*** Data records

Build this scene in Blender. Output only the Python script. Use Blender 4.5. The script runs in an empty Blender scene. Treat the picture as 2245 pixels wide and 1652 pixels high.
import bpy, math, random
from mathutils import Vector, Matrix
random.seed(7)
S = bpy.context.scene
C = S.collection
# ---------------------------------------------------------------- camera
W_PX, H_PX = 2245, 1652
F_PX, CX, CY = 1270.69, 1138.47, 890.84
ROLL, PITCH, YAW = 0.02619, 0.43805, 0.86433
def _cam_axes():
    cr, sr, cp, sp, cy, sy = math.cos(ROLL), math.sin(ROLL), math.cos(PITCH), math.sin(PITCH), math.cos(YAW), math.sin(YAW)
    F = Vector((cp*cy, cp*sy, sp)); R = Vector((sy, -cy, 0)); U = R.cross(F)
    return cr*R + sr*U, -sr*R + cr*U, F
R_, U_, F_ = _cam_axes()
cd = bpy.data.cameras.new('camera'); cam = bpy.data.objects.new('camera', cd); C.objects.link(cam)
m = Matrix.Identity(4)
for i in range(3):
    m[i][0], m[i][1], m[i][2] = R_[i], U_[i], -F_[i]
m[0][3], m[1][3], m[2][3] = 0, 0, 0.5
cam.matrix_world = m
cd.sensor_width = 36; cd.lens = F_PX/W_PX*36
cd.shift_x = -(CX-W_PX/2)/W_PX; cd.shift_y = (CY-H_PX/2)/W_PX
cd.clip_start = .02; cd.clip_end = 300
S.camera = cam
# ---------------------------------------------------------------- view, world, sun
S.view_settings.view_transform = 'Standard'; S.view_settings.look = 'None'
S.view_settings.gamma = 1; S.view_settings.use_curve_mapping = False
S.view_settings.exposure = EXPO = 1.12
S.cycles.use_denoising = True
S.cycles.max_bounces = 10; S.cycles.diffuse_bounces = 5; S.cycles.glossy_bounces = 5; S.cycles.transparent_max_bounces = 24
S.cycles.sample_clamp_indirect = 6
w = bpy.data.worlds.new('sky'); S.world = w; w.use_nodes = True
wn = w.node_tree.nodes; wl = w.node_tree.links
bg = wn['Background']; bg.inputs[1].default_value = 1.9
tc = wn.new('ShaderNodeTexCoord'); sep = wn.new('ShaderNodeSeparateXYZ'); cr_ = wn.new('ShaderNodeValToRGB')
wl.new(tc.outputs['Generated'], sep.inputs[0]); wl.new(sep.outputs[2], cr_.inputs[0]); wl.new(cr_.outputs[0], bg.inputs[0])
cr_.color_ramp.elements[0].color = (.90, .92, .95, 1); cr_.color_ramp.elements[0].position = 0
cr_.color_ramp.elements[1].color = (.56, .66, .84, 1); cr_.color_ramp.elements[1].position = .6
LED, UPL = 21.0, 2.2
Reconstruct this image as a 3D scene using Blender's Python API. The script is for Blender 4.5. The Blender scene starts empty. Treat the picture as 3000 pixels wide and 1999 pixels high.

******

Each record should come back exactly as written.

Build this scene in Blender. Output only the Python script. Use Blender 4.5. The script runs in an empty Blender scene. Treat the picture as 2245 pixels wide and 1652 pixels high.
import bpy, math, random
from mathutils import Vector, Matrix
random.seed(7)
S = bpy.context.scene
C = S.collection
# ---------------------------------------------------------------- camera
W_PX, H_PX = 2245, 1652
F_PX, CX, CY = 1270.69, 1138.47, 890.84
ROLL, PITCH, YAW = 0.02619, 0.43805, 0.86433
def _cam_axes():
    cr, sr, cp, sp, cy, sy = math.cos(ROLL), math.sin(ROLL), math.cos(PITCH), math.sin(PITCH), math.cos(YAW), math.sin(YAW)
    F = Vector((cp*cy, cp*sy, sp)); R = Vector((sy, -cy, 0)); U = R.cross(F)
    return cr*R + sr*U, -sr*R + cr*U, F
R_, U_, F_ = _cam_axes()
cd = bpy.data.cameras.new('camera'); cam = bpy.data.objects.new('camera', cd); C.objects.link(cam)
m = Matrix.Identity(4)
for i in range(3):
    m[i][0], m[i][1], m[i][2] = R_[i], U_[i], -F_[i]
m[0][3], m[1][3], m[2][3] = 0, 0, 0.5
cam.matrix_world = m
cd.sensor_width = 36; cd.lens = F_PX/W_PX*36
cd.shift_x = -(CX-W_PX/2)/W_PX; cd.shift_y = (CY-H_PX/2)/W_PX
cd.clip_start = .02; cd.clip_end = 300
S.camera = cam
# ---------------------------------------------------------------- view, world, sun
S.view_settings.view_transform = 'Standard'; S.view_settings.look = 'None'
S.view_settings.gamma = 1; S.view_settings.use_curve_mapping = False
S.view_settings.exposure = EXPO = 1.12
S.cycles.use_denoising = True
S.cycles.max_bounces = 10; S.cycles.diffuse_bounces = 5; S.cycles.glossy_bounces = 5; S.cycles.transparent_max_bounces = 24
S.cycles.sample_clamp_indirect = 6
w = bpy.data.worlds.new('sky'); S.world = w; w.use_nodes = True
wn = w.node_tree.nodes; wl = w.node_tree.links
bg = wn['Background']; bg.inputs[1].default_value = 1.9
tc = wn.new('ShaderNodeTexCoord'); sep = wn.new('ShaderNodeSeparateXYZ'); cr_ = wn.new('ShaderNodeValToRGB')
wl.new(tc.outputs['Generated'], sep.inputs[0]); wl.new(sep.outputs[2], cr_.inputs[0]); wl.new(cr_.outputs[0], bg.inputs[0])
cr_.color_ramp.elements[0].color = (.90, .92, .95, 1); cr_.color_ramp.elements[0].position = 0
cr_.color_ramp.elements[1].color = (.56, .66, .84, 1); cr_.color_ramp.elements[1].position = .6
LED, UPL = 21.0, 2.2
Reconstruct this image as a 3D scene using Blender's Python API. The script is for Blender 4.5. The Blender scene starts empty. Treat the picture as 3000 pixels wide and 1999 pixels high.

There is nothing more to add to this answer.